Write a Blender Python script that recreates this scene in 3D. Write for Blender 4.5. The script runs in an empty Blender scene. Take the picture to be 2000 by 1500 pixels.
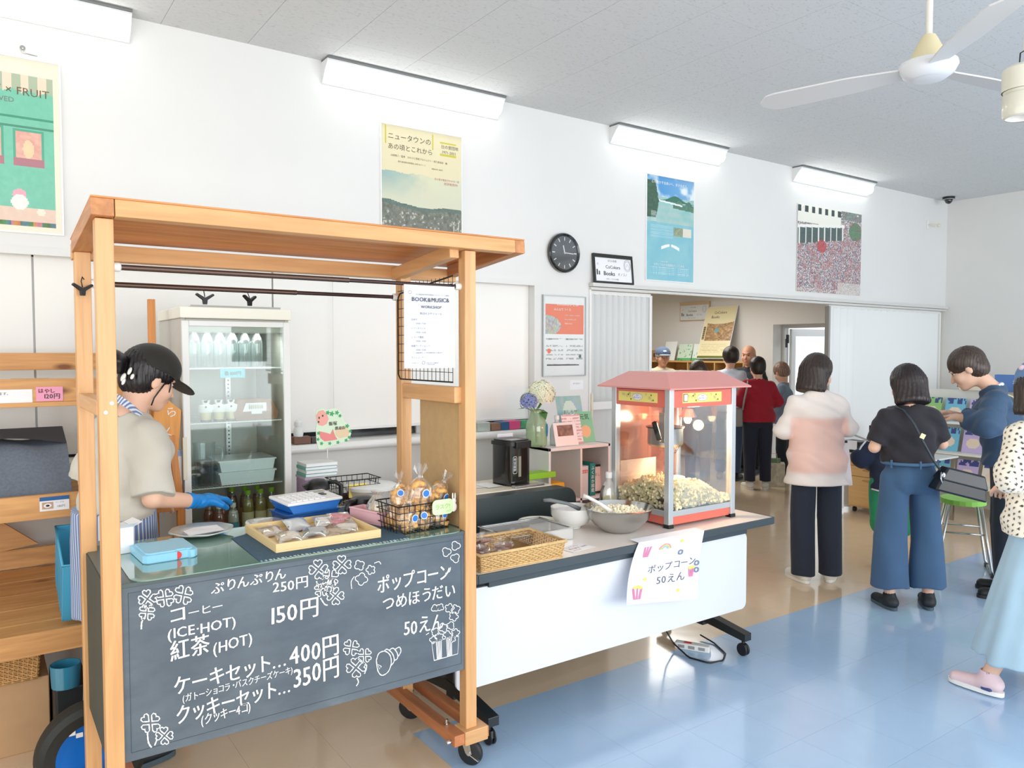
# Community hall with a cafe cart, popcorn machine and visitors.  Metres, Z up; the long poster wall is the plane Y = 4.4.
import bpy, bmesh, math, random
import numpy as np
from mathutils import Vector, Matrix
random.seed(7); RNG = np.random.default_rng(7)
PI = math.pi
S = bpy.context.scene
COL = S.collection
def rad(a): return a * PI / 180

# ---------------------------------------------------------------- camera
CF = 1500.0; CH = 1.62; YAW = rad(55); PIT = rad(-2.4)
fw = Vector((math.cos(YAW) * math.cos(PIT), math.sin(YAW) * math.cos(PIT), math.sin(PIT)))
rt = Vector((math.sin(YAW), -math.cos(YAW), 0)); up = rt.cross(fw)
cam = bpy.data.cameras.new('camera'); camo = bpy.data.objects.new('camera', cam); COL.objects.link(camo)
camo.location = (0, 0, CH)
camo.rotation_euler = Matrix((rt, up, -fw)).transposed().to_euler()
cam.sensor_width = 36; cam.lens = CF / 2000 * 36; cam.clip_end = 200
S.camera = camo
def W(px, py, X=None, Y=None, Z=None, D=None):
    """world point seen at photograph pixel (px, py) on a world plane, or at depth D"""
    d = fw * CF + rt * (px - 1000) - up * (py - 750)
    if X is not None: t = X / d.x
    elif Y is not None: t = Y / d.y
    elif Z is not None: t = (Z - CH) / d.z
    else: t = D / CF
    return Vector((0, 0, CH)) + d * t

# ---------------------------------------------------------------- world, daylight through the window side, exposure
w = bpy.data.worlds.new('daylight'); S.world = w; w.use_nodes = True
bg = w.node_tree.nodes['Background']; bg.inputs[0].default_value = (0.90, 0.95, 1.0, 1); bg.inputs[1].default_value = 1.55
def area(name, loc, target, sx, sy, power, col=(1, 1, 1)):
    l = bpy.data.lights.new(name, 'AREA'); l.shape = 'RECTANGLE'; l.size = sx; l.size_y = sy; l.energy = power; l.color = col
    o = bpy.data.objects.new(name, l); COL.objects.link(o); o.location = loc
    o.rotation_euler = (Vector(target) - Vector(loc)).to_track_quat('-Z', 'Y').to_euler()
    return o
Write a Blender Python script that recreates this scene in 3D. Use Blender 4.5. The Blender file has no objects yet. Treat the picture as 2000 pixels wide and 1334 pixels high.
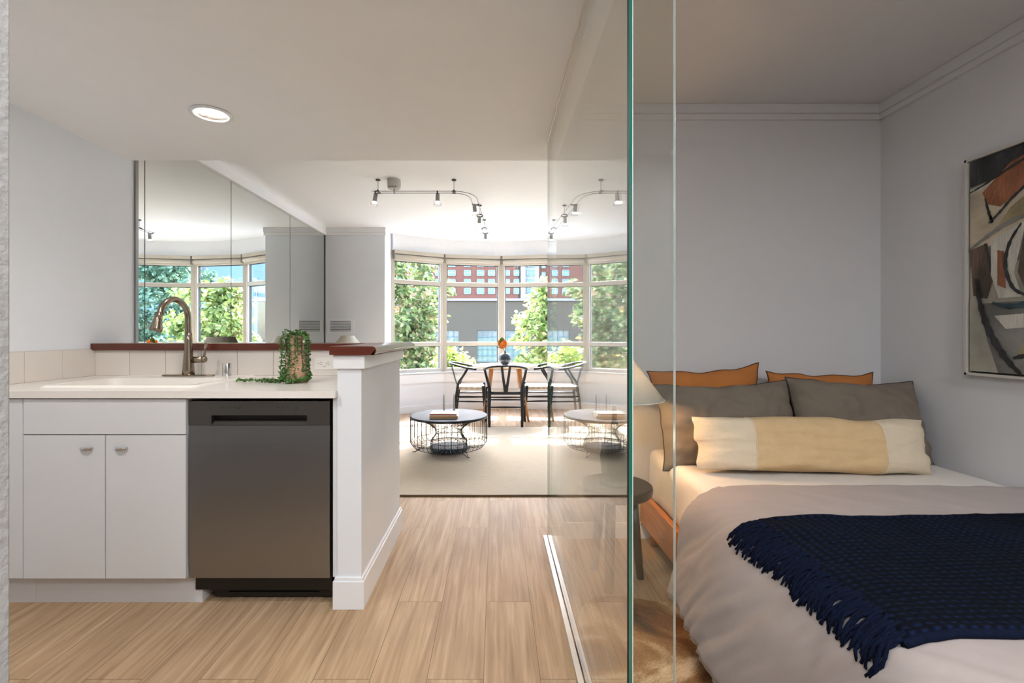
import bpy, math, random
from math import sin, cos, pi, sqrt, tan, radians
from mathutils import Vector, Matrix, noise
R = random.Random(7)
S = bpy.context.scene
COL = S.collection
H = 1.155          # eye height
F = 935.0          # focal length in pixels of the 2000 px frame

# ------------------------------------------------------------------ materials
def lin(c):
    return tuple(((v / 255) / 12.92 if v / 255 <= .04045 else ((v / 255 + .055) / 1.055) ** 2.4) for v in c) + (1,)
MATS = {}
def base_mat(name):
    m = bpy.data.materials.new(name); m.use_nodes = True
    MATS[name] = m
    nt = m.node_tree
    return m, nt, nt.nodes['Principled BSDF']
def N(nt, t, **kw):
    n = nt.nodes.new(t)
    for k, v in kw.items():
        if k in n.inputs: n.inputs[k].default_value = v
        else: setattr(n, k, v)
    return n
def L(nt, a, b): nt.links.new(a, b)
def mat(name, c, rough=.6, metal=0., var=0.03, scale=8., bump=.0, bscale=60., spec=.5, stretch=(1, 1, 1), coat=0., sheen=0., trans=0.):
    m, nt, b = base_mat(name)
    col = lin(c)
    tc = N(nt, 'ShaderNodeTexCoord'); mp = N(nt, 'ShaderNodeMapping'); mp.inputs['Scale'].default_value = stretch
    L(nt, tc.outputs['Object'], mp.inputs['Vector'])
    nz = N(nt, 'ShaderNodeTexNoise', Scale=scale, Detail=4.)
    L(nt, mp.outputs[0], nz.inputs['Vector'])
    r = N(nt, 'ShaderNodeValToRGB')
    r.color_ramp.elements[0].position = .3; r.color_ramp.elements[1].position = .7
    r.color_ramp.elements[0].color = tuple(max(0, v * (1 - var)) for v in col[:3]) + (1,)
    r.color_ramp.elements[1].color = tuple(min(1, v * (1 + var)) for v in col[:3]) + (1,)
    L(nt, nz.outputs['Fac'], r.inputs[0]); L(nt, r.outputs[0], b.inputs['Base Color'])
    b.inputs['Roughness'].default_value = rough; b.inputs['Metallic'].default_value = metal
    b.inputs['Specular IOR Level'].default_value = spec
    b.inputs['Coat Weight'].default_value = coat; b.inputs['Sheen Weight'].default_value = sheen
    if bump:
        n2 = N(nt, 'ShaderNodeTexNoise', Scale=bscale, Detail=5.)
        L(nt, mp.outputs[0], n2.inputs['Vector'])
        bp = N(nt, 'ShaderNodeBump', Strength=bump, Distance=.01)
        L(nt, n2.outputs['Fac'], bp.inputs['Height']); L(nt, bp.outputs[0], b.inputs['Normal'])
    if trans:
        tr = N(nt, 'ShaderNodeBsdfTranslucent'); L(nt, r.outputs[0], tr.inputs['Color'])
        mx = N(nt, 'ShaderNodeMixShader', Fac=trans)
        L(nt, b.outputs[0], mx.inputs[1]); L(nt, tr.outputs[0], mx.inputs[2])
        L(nt, mx.outputs[0], nt.nodes['Material Output'].inputs[0])
    return m
def weave(name, c, c2, sx, sy, rough=.9, bump=.5, dist=.004):
    """woven cloth: two crossed waves in object space"""
    m, nt, b = base_mat(name)
    tc = N(nt, 'ShaderNodeTexCoord')
    w1 = N(nt, 'ShaderNodeTexWave', Scale=sx, Distortion=.6); w1.bands_direction = 'X'; w1.inputs['Detail Scale'].default_value = 3
    w2 = N(nt, 'ShaderNodeTexWave', Scale=sy, Distortion=.6); w2.bands_direction = 'Y'; w2.inputs['Detail Scale'].default_value = 3
    L(nt, tc.outputs['Object'], w1.inputs[0]); L(nt, tc.outputs['Object'], w2.inputs[0])
    mu = N(nt, 'ShaderNodeMath', operation='MULTIPLY'); L(nt, w1.outputs['Fac'], mu.inputs[0]); L(nt, w2.outputs['Fac'], mu.inputs[1])
    mx = N(nt, 'ShaderNodeMix', data_type='RGBA')
    mx.inputs[6].default_value = lin(c2); mx.inputs[7].default_value = lin(c)
    L(nt, mu.outputs[0], mx.inputs[0]); L(nt, mx.outputs[2], b.inputs['Base Color'])
    b.inputs['Roughness'].default_value = rough
    bp = N(nt, 'ShaderNodeBump', Strength=bump, Distance=dist); L(nt, mu.outputs[0], bp.inputs['Height']); L(nt, bp.outputs[0], b.inputs['Normal'])
    return m
def clear_mat(name, tint, f0=.04, top=1.):
    """clear plate: see-through with a mirror share that rises towards grazing view, the same from both sides"""
    m = bpy.data.materials.new(name); m.use_nodes = True; nt = m.node_tree; nt.nodes.clear(); MATS[name] = m
    out = N(nt, 'ShaderNodeOutputMaterial'); tr = N(nt, 'ShaderNodeBsdfTransparent', Color=tint)
    gl = N(nt, 'ShaderNodeBsdfGlossy', Roughness=0.0, Color=(1, 1, 1, 1))
    lw = N(nt, 'ShaderNodeLayerWeight', Blend=.5)
    p = N(nt, 'ShaderNodeMath', operation='POWER'); p.inputs[1].default_value = 3.6
    L(nt, lw.outputs['Facing'], p.inputs[0])
    a = N(nt, 'ShaderNodeMath', operation='MULTIPLY_ADD'); a.inputs[1].default_value = top - f0; a.inputs[2].default_value = f0
    L(nt, p.outputs[0], a.inputs[0])
    mx = N(nt, 'ShaderNodeMixShader'); L(nt, a.outputs[0], mx.inputs[0]); L(nt, tr.outputs[0], mx.inputs[1]); L(nt, gl.outputs[0], mx.inputs[2])
    L(nt, mx.outputs[0], out.inputs[0])
    return m
def emis(name, c, s):
    m, nt, b = base_mat(name)
    b.inputs['Base Color'].default_value = lin(c); b.inputs['Emission Color'].default_value = lin(c); b.inputs['Emission Strength'].default_value = s
    return m

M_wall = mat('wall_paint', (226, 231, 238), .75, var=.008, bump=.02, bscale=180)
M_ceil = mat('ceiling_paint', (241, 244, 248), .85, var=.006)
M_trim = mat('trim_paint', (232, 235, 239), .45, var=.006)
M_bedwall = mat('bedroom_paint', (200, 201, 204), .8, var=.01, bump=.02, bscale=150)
M_rear = mat('rear_wall_paint', (140, 138, 136), .8)
M_near = mat('textured_plaster', (158, 159, 160), .85, var=.04, scale=30, bump=.35, bscale=90)
M_cab = mat('cabinet_laminate', (216, 219, 224), .42, var=.006)
M_counter = mat('quartz', (232, 228, 224), .22, var=.015, scale=4)
M_sink = mat('sink_enamel', (240, 236, 231), .2, var=.005)
M_cherry = mat('cherry_wood', (92, 40, 26), .3, var=.25, scale=10, stretch=(1, 14, 14), coat=.25)
M_chrome = mat('chrome', (225, 225, 225), .12, metal=1, var=.01)
M_nickel = mat('brushed_nickel', (150, 136, 121), .24, metal=1, var=.05, scale=60, stretch=(1, 1, 8))
M_steel = mat('dark_stainless', (150, 152, 156), .34, metal=1, var=.03, scale=90, stretch=(40, 1, 1))
M_steel2 = mat('control_stainless', (118, 116, 113), .38, metal=1, var=.02, scale=90)
M_black = mat('black_plastic', (14, 14, 15), .4, var=.05)
M_dark = mat('dark_gap', (10, 9, 9), .9, var=.05)
M_white = mat('white_plastic', (232, 229, 224), .35, var=.005)
M_greyprint = mat('grey_print', (48, 48, 48), .6, var=.02)
M_bkmetal = mat('black_wire', (26, 27, 29), .45, var=.1, metal=.3)
M_blackwood = mat('black_lacquered_wood', (27, 28, 31), .42, var=.15, scale=20, spec=.3)
M_cord = weave('paper_cord', (226, 216, 200), (176, 165, 146), 28, 28, .85, .6)
M_oak = mat('oak', (196, 140, 88), .45, var=.18, scale=9, stretch=(9, 9, 1))
M_tabletop = mat('pale_table_top', (226, 214, 198), .35, var=.05, scale=6, stretch=(1, 9, 1))
M_orangewood = mat('honey_oak', (188, 112, 45), .4, var=.22, scale=7, stretch=(9, 1, 9), coat=.15)
M_slate = mat('blue_black_top', (52, 62, 74), .62, spec=.15, var=.35, scale=9, stretch=(1, 6, 1), bump=.1)
M_book1 = mat('cream_book_cover', (206, 202, 192), .6, var=.03)
M_book2 = mat('tan_book_cover', (188, 142, 88), .6, var=.04)
M_paper = mat('paper_block', (228, 222, 208), .8, var=.06, scale=200, stretch=(1, 1, 30))
M_red = mat('red_spine', (168, 70, 48), .6, var=.03)
M_candle = mat('grey_wax', (176, 174, 174), .5, var=.02)
M_vase = mat('ridged_glaze', (24, 34, 46), .32, var=.3, scale=5)
M_leaf_o = mat('orange_petal', (214, 122, 44), .55, var=.35, scale=30, trans=.3)
M_leaf_g = mat('olive_leaf', (120, 130, 48), .55, var=.3, scale=30, trans=.3)
M_stem = mat('woody_stem', (82, 58, 34), .8, var=.2)
M_shade_w = mat('white_lampshade', (232, 226, 216), .8, var=.01, trans=.35)
M_shade_b = mat('linen_lampshade', (226, 220, 208), .85, var=.02, scale=60, trans=.16)
M_ceramic = mat('dark_ceramic', (60, 58, 54), .35, var=.05)
M_stool = mat('charcoal_stool', (30, 32, 31), .42, var=.15, bump=.08, bscale=12)
M_mattress = mat('white_sheet', (216, 212, 208), .85, var=.015, bump=.15, bscale=14)
M_duvet = mat('taupe_duvet', (158, 148, 145), .9, var=.03, bump=.3, bscale=10, sheen=.1)
M_duvet2 = mat('taupe_duvet_hem', (146, 134, 127), .9, var=.03)
M_taupe = mat('olive_taupe_cotton', (112, 103, 92), .92, var=.03, bump=.3, bscale=12)
M_taupe_e = mat('olive_taupe_piping', (52, 47, 42), .92, var=.05)
M_rust = mat('ochre_linen', (172, 108, 52), .92, var=.06, bump=.3, bscale=14)
M_rust_e = mat('ochre_piping', (72, 36, 16), .92, var=.05)
M_lumbar = mat('tan_woven_cotton', (208, 180, 138), .95, var=.05, scale=18, bump=.5, bscale=220)
M_lumbar2 = mat('cream_woven_cotton', (216, 202, 178), .95, var=.03, scale=18, bump=.5, bscale=240)
M_throw = weave('navy_knit', (13, 26, 54), (3, 7, 17), 13, 17, .95, .8, .008); M_throw.node_tree.nodes['Principled BSDF'].inputs['Specular IOR Level'].default_value = .12
M_fringe = mat('navy_yarn', (8, 16, 36), .95, var=.35, scale=120, spec=.12)
M_rug = mat('jute_rug', (198, 186, 166), .95, var=.07, scale=14, stretch=(1, 7, 1), bump=.6, bscale=120)
M_rugedge = mat('rug_binding', (92, 74, 52), .95, var=.1)
M_channel = mat('brushed_channel', (214, 207, 198), .35, metal=.2, var=.02)
M_groove = mat('channel_groove', (70, 64, 58), .6, var=.02)
M_glassedge = mat('green_glass_edge', (12, 92, 78), .08, var=.35, scale=3, stretch=(1, 1, .6), coat=1)
M_glassedge2 = mat('pale_glass_edge', (206, 222, 224), .08, var=.06, scale=3, coat=1)
M_glass = clear_mat('partition_glass', (.95, .975, .962, 1), .075, .95)
M_glass2 = clear_mat('return_glass', (.95, .975, .962, 1), .03, .95)
M_pane = clear_mat('window_pane', (.97, .98, .975, 1), .02, .4)
M_bell = clear_mat('spot_glass', (.93, .93, .93, 1), .1, .9)
M_mirror = mat('mirror_silver', (226, 230, 228), .0, metal=1, var=.0)
M_mirredge = mat('mirror_edge', (48, 52, 50), .3, var=.02)
M_alu = mat('mirror_trim', (150, 146, 144), .3, metal=.9, var=.02)
M_frame = mat('window_vinyl', (194, 187, 175), .4, var=.01)
M_gasket = mat('window_gasket', (40, 42, 44), .6, var=.02)
M_blind = mat('blind_fabric', (196, 189, 176), .8, var=.02)
M_blind_g = mat('blind_bracket', (150, 144, 136), .6, var=.02)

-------

◆ **WRITTEN PROBLEM**
Only the lines from the start of the records through the line containing "def rad(a): return a * PI / 180" should be repeated, word for word, with the pictures left out.

◆ **COMPLETE RESPONSE**
Write a Blender Python script that recreates this scene in 3D. Write for Blender 4.5. The script runs in an empty Blender scene. Take the picture to be 2000 by 1500 pixels.
# Community hall with a cafe cart, popcorn machine and visitors.  Metres, Z up; the long poster wall is the plane Y = 4.4.
import bpy, bmesh, math, random
import numpy as np
from mathutils import Vector, Matrix
random.seed(7); RNG = np.random.default_rng(7)
PI = math.pi
S = bpy.context.scene
COL = S.collection
def rad(a): return a * PI / 180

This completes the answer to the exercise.